The pitching staff is now in form- DiRocco and Prosinski as the dependable starters, with hard-throwing freshman right-hander Brian Gilbert coming on late to claim the 3rd starter's role. DiRocco is a backwards pitcher who works off his breaking pitches, which are tremendous, as well as a location fastball. He is a premium strike-thrower who has had only one or two outings where his control hasn't totally been there. Prosinski is a battler who never gives up at-bats. He just knows how to pitch. Stuff-wise, he has a nice tailing fastball that he paints corners with, as well as a quality curveball that he drops in for change of pace. He won't get the strikeouts that DiRocco will get, but he will get the job done with his will, his savvy, and that tailing fastball that no one has really been able to sit on this year (he's one of 2 pitchers who qualify in the Big East who has not surrendered a single home run, an impressive feat considering all the tough lineups in the conference)

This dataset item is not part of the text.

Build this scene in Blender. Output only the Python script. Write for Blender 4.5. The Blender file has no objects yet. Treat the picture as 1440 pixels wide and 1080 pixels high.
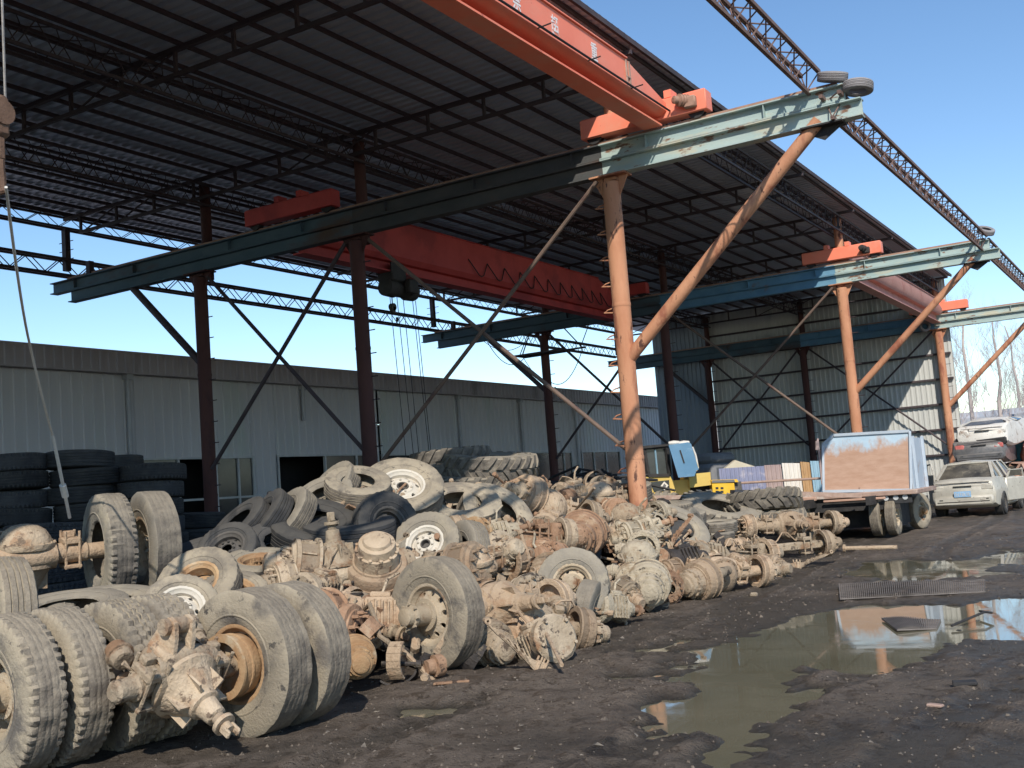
import bpy, math, random
import numpy as np
from mathutils import Vector, Matrix, noise as mnoise
random.seed(7)
R = math.radians
scene = bpy.context.scene
col = scene.collection

# ------------------------------------------------------------------ camera
F_PX, YAW, PITCH, ROLL, EYE = 1546.25, .5379, .0974, -.0764, 1.55
def cam_axes():
    f = Vector((-math.sin(YAW)*math.cos(PITCH), math.cos(YAW)*math.cos(PITCH), math.sin(PITCH)))
    r = Vector((math.cos(YAW), math.sin(YAW), 0)); u = r.cross(f)
    c, s = math.cos(ROLL), math.sin(ROLL)
    return c*r+s*u, -s*r+c*u, f
CR, CU, CF = cam_axes()
CP = Vector((0, 0, EYE))
cam = bpy.data.cameras.new('camera'); cam.sensor_width = 36; cam.lens = 36*F_PX/1440
cam.clip_start = .05; cam.clip_end = 6000
co = bpy.data.objects.new('camera', cam); col.objects.link(co)
co.matrix_world = Matrix(((CR.x, CU.x, -CF.x, 0), (CR.y, CU.y, -CF.y, 0), (CR.z, CU.z, -CF.z, EYE), (0, 0, 0, 1)))
scene.camera = co

# where things stand was surveyed from the photograph: a ray through a picture point met with the ground or the heap
def ray(x, y): return CF + CR*((x-720)/F_PX) - CU*((y-540)/F_PX)
def on_z(x, y, z=0.):
    v = ray(x, y); return CP + v*((z-EYE)/v.z)
def on_y(x, y, Y):
    v = ray(x, y); return CP + v*(Y/v.y)
def at_depth(x, y, d): return CP + ray(x, y)*d
HF = Vector((-math.sin(YAW), math.cos(YAW), 0)); HR = Vector((math.cos(YAW), math.sin(YAW), 0))

def sm(a, b, x):
    t = min(1., max(0., (x-a)/(b-a))); return t*t*(3-2*t)
def heap(X, Y):
    s = .27+.23*sm(7.5, 11, Y)
    h = max(0., s*(-5.35-X)); h = min(h, 1.2+.65*sm(8, 11, Y)-.75*sm(15.0, 18.5, Y))
    return h*(1-sm(19.5, 22., Y))
def on_heap(x, y, off=0.):
    v = ray(x, y); d = 4.
    while d < 40:
        p = CP+v*d
        if p.z-off <= heap(p.x, p.y): return p
        d += .02
    return CP+v*20
def nrm(a, t):
    a, t = R(a), R(t)
    h = -HF*math.cos(a) + HR*math.sin(a)
    return h*math.cos(t) + Vector((0, 0, math.sin(t)))
def frame(n, spin=0., up=None):
    x = Vector(n).normalized(); z = Vector(up) if up is not None else Vector((0, 0, 1))
    if abs(x.dot(z)) > .98: z = HF.copy()
    y = z.cross(x).normalized(); z = x.cross(y)
    m = Matrix(((x.x, y.x, z.x), (x.y, y.y, z.y), (x.z, y.z, z.z))).to_4x4()
    return m @ Matrix.Rotation(spin, 4, 'X')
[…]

Out of the bullpen, sophomore right-hander Frank Morris and sophomore lefty Greg Terhune settled into long relief roles from their respective sides (although since DiRocco and Prosinski have been so good, they haven't been needed much, but have submitted solid seasons both).

Junior righty Henry Warner, a tall pitcher with great stuff, and Genovese have had solid seasons, although Warner is more of a matchups guy and Genovese has not pitched much in Big East play due to the obvious need for him at second base and the top of the lineup.

The business end of the bullpen includes Fernandez, who throws hard with a tricky 3/4 arm slot delivery and good movement, sophomore lefty Rick Mangione, who has rarely given up a hit this season and located the ball very well, and the closer Ryan Harvey. Harvey has six saves and 68 strikeouts in 37 2/3 innings pitched this year because of his absolutely brilliant late-breaking slider that has to be seen to be believed.

All of these factors in the pitching staff have made it the best in the conference top-to bottom, and timely hitting from Granite, Genovese (especially Genovese), junior college transfer Dale Anderson (solid all year long at the plate and in the field), sophomore third baseman Giuseppe Papaccio (the most aggressive hitter I've ever seen, period), and Gusrang, as well as veterans Rusbarsky, Will Walsh and Frank Esposito have gotten the Pirates where they are, 6 spots ahead of their preseason ranking.

Now, they enter the Big East Tournament for the first time since 2008 as the team no one wants to face (other than top seeded UConn). The Pirates are confident, and armed with a pitching staff that is truly tremendous, they are playing their best right now. Hopefully they can take their game faces down to Clearwater. The tournament can be seen on*, so cheer on your Pirates!

* = WSOU may or may not be broadcasting it as well. Discussions are still in the works due to budget constraints.